# THE TASK:
Stop after the line containing "return (f(r), f(g), f(b), 1)": print each line exactly from the first line of the listing up to that point.

# DATASET EXCERPT:
= = = = = = =
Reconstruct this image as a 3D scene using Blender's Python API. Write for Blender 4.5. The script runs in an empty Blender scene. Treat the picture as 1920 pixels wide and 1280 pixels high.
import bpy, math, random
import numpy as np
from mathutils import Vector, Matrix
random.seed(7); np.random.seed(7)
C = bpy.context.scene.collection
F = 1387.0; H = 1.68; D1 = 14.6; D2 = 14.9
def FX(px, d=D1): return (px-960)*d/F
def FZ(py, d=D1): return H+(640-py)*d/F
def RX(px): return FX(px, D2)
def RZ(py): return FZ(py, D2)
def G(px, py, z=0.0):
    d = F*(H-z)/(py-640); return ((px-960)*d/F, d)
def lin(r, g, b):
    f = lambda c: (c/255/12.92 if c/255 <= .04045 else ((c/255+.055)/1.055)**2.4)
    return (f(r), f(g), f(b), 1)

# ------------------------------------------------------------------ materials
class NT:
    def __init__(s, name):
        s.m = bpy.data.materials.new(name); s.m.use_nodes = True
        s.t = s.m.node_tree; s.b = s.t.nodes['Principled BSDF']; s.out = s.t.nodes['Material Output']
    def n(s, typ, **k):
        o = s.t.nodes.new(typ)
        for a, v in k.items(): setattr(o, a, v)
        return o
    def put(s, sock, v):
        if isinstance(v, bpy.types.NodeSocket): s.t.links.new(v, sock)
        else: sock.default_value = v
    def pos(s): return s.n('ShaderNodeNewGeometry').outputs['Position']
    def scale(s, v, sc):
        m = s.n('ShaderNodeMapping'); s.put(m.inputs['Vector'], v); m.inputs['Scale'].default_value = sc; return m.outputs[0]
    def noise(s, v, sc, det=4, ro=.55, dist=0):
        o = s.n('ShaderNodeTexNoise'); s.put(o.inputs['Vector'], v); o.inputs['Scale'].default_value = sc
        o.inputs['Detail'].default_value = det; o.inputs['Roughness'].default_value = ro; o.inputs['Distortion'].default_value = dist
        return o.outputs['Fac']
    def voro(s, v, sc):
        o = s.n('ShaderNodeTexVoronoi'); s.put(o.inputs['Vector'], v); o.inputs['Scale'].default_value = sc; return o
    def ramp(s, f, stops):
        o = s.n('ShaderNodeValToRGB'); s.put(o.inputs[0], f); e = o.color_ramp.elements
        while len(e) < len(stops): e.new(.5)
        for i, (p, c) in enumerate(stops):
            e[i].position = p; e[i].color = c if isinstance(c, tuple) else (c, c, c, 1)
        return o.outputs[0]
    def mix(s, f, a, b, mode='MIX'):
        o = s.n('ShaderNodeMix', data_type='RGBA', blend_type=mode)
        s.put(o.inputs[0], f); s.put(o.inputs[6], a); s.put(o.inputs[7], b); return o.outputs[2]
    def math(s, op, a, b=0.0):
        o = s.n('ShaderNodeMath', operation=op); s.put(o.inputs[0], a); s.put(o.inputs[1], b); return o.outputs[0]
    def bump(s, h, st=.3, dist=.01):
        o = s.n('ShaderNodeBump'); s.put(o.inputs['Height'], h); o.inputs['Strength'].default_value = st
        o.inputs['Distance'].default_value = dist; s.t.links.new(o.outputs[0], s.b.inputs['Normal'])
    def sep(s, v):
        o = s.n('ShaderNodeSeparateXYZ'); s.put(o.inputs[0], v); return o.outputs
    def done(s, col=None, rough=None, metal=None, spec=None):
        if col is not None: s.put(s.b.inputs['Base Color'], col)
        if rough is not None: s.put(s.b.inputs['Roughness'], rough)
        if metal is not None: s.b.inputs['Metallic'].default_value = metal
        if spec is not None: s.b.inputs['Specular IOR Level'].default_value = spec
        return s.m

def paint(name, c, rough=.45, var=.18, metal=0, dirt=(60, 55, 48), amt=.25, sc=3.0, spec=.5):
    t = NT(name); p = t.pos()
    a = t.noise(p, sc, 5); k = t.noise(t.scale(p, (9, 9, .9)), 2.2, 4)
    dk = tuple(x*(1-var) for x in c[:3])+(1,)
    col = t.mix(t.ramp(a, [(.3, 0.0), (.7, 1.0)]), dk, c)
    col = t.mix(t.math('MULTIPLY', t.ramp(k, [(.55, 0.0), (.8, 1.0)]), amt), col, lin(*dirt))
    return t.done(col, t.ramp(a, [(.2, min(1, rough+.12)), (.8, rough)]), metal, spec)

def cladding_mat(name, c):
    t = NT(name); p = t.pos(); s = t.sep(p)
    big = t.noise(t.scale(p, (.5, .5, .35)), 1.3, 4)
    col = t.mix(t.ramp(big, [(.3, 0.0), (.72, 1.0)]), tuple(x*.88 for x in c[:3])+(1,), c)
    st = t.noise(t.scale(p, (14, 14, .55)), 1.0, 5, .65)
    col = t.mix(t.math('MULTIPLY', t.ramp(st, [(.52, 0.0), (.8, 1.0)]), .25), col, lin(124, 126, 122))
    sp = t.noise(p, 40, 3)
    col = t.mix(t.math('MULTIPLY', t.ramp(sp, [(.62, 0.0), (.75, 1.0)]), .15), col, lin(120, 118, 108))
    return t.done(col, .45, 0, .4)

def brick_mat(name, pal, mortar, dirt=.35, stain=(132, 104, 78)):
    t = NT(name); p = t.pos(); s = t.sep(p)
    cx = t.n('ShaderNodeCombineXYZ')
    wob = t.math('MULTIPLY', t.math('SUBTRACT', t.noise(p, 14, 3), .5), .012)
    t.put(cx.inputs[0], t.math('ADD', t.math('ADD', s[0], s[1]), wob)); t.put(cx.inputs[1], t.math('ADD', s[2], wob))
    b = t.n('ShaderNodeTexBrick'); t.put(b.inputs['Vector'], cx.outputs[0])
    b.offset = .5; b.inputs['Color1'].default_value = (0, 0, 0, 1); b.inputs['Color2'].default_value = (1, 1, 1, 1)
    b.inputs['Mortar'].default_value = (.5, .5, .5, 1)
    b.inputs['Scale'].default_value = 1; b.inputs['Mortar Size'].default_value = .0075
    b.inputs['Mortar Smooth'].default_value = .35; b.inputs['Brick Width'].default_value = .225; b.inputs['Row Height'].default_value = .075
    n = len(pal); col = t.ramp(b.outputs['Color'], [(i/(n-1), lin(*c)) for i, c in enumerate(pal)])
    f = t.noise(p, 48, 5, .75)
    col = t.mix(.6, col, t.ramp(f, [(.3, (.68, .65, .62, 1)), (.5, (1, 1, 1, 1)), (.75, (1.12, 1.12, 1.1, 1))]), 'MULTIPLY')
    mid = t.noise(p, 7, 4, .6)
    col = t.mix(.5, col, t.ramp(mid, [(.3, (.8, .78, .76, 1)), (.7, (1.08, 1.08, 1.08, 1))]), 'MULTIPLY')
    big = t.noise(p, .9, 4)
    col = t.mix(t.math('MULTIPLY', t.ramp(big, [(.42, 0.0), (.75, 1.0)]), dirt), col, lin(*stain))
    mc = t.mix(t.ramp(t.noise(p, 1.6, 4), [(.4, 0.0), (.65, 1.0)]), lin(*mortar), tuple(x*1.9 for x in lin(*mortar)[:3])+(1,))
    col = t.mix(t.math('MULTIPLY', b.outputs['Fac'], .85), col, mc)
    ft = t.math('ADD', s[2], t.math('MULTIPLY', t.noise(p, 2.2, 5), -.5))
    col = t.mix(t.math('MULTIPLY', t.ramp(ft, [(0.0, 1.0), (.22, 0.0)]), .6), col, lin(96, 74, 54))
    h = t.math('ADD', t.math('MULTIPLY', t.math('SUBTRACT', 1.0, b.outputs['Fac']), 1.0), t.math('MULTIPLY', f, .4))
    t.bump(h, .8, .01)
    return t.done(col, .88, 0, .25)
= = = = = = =
# WORKED ANSWER:
Reconstruct this image as a 3D scene using Blender's Python API. Write for Blender 4.5. The script runs in an empty Blender scene. Treat the picture as 1920 pixels wide and 1280 pixels high.
import bpy, math, random
import numpy as np
from mathutils import Vector, Matrix
random.seed(7); np.random.seed(7)
C = bpy.context.scene.collection
F = 1387.0; H = 1.68; D1 = 14.6; D2 = 14.9
def FX(px, d=D1): return (px-960)*d/F
def FZ(py, d=D1): return H+(640-py)*d/F
def RX(px): return FX(px, D2)
def RZ(py): return FZ(py, D2)
def G(px, py, z=0.0):
    d = F*(H-z)/(py-640); return ((px-960)*d/F, d)
def lin(r, g, b):
    f = lambda c: (c/255/12.92 if c/255 <= .04045 else ((c/255+.055)/1.055)**2.4)
    return (f(r), f(g), f(b), 1)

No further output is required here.